Speaking to the PA news agency at a launch event for the show shortly after the Supreme Court ruled the Prime Minister’s advice to the Queen to suspend Parliament for five weeks was unlawful, he said: “Everyone is affected because what affects business most is uncertainty.
“So whether you are a small businessman or actually running a large corporate, the differences may be great but everyone is worried about the future, employment, nobody knows where their employment is going to come from. There is a risk, people are uncertain.
“I think it’s a great shame the way everything has been conducted because it has made us look inept, the politicians look inept.
“Businessmen have not been able to be involved in the process, which I think would have been a great credit because they are the ones who do know how to negotiate and understand the art of deal-making, so I think we have done ourselves no favours in the way we have behaved throughout this whole process.”
Lord Sugar added: “There is a fear factor. Brexit is used as an excuse now a lot by people. ‘I don’t know, I can’t make a decision, oh I don’t know, I don’t think we are going to go ahead with that because we don’t know what is happening with Brexit’. I’ve heard that 100 times on real estate transactions.”

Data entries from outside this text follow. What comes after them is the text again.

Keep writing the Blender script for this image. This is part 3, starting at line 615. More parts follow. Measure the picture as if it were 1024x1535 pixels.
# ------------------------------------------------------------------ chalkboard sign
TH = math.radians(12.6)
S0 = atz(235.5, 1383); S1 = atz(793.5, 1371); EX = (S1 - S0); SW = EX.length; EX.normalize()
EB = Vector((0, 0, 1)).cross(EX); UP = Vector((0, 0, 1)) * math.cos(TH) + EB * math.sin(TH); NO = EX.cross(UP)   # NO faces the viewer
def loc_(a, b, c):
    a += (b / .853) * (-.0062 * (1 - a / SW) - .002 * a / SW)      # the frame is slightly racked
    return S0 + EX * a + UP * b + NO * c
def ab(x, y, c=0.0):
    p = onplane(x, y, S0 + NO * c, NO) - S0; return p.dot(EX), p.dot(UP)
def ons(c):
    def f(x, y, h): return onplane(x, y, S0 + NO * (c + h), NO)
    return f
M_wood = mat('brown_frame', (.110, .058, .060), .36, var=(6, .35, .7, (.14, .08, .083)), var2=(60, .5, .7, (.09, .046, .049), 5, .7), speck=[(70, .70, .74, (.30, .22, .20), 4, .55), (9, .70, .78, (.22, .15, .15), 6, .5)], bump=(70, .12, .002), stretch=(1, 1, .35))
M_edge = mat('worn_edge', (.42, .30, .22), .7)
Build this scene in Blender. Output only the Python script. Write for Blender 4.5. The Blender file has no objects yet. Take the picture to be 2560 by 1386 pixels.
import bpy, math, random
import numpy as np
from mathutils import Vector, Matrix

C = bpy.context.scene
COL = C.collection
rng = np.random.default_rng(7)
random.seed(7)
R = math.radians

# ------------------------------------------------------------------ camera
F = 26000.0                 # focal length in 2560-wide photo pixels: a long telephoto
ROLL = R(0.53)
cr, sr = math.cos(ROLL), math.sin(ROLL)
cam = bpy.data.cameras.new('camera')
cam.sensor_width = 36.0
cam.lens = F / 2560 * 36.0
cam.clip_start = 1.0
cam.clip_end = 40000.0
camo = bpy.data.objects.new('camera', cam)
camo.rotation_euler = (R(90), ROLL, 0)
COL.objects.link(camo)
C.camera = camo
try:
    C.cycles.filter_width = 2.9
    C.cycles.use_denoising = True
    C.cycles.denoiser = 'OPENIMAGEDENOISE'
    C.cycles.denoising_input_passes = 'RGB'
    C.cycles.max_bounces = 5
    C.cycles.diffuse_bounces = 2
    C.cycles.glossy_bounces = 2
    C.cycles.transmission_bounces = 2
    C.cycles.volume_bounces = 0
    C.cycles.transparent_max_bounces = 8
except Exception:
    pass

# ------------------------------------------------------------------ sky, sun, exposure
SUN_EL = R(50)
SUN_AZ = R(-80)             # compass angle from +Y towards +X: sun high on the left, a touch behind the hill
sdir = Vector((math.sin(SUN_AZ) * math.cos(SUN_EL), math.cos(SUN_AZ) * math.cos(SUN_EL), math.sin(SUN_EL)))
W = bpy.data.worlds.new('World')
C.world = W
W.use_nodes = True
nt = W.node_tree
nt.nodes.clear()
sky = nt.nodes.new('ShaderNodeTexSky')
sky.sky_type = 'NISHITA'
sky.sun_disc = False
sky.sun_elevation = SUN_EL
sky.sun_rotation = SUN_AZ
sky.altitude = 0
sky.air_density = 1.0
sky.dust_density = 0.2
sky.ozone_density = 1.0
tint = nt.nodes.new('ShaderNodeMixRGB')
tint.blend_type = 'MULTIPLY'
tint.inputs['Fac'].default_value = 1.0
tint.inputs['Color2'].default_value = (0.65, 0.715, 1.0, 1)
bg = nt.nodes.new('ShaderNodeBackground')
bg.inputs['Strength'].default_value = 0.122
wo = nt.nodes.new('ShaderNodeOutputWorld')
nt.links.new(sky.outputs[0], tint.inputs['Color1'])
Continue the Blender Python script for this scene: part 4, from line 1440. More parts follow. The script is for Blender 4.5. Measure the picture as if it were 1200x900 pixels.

Meanwhile, Baroness Karren Brady, who also serves as an adviser to Lord Sugar on the show, said: “I think the whole country is just fed up with it, I think we have all got Brexit fatigue.
“We just want it over one way or another and we want to get on with running the country.
“Where does the opportunity come from when we come out of the European Union? Where are the jobs? Where is the innovation? Where is the investment? Where are our trade deals?
“Someone actually needs to focus on running the country and life after Brexit, because one way or another it’s going to happen. I just hope it happens sooner rather than later so we can all get on.”
Asked if he might ever emulate former Apprentice US host and US President Donald Trump by entering Downing Street himself, the former Labour peer, who resigned from the party in 2015, told reporters: “The difference in this country is that you have to be a Member of Parliament first of all and voted to be leader of the party by the members, so there’s no chance.
“If your question is, would I ever take that position, absolutely not.”
Instead he envisions taking part in the show for at least another five years, saying: “We have got one more series at the moment, that I am contracted to for the record.
“It will be the 16th series, and the format owner is sitting over there and will be eagerly chasing after us I guess after the end of the 16th.
“I might do it to 20, 20 sounds a round figure.”
The new series will begin with 16 contestants being whisked to South Africa for a task that will see the teams offer vineyard and safari tours to tourists.
The Apprentice starts on BBC One on October 2 at 9pm.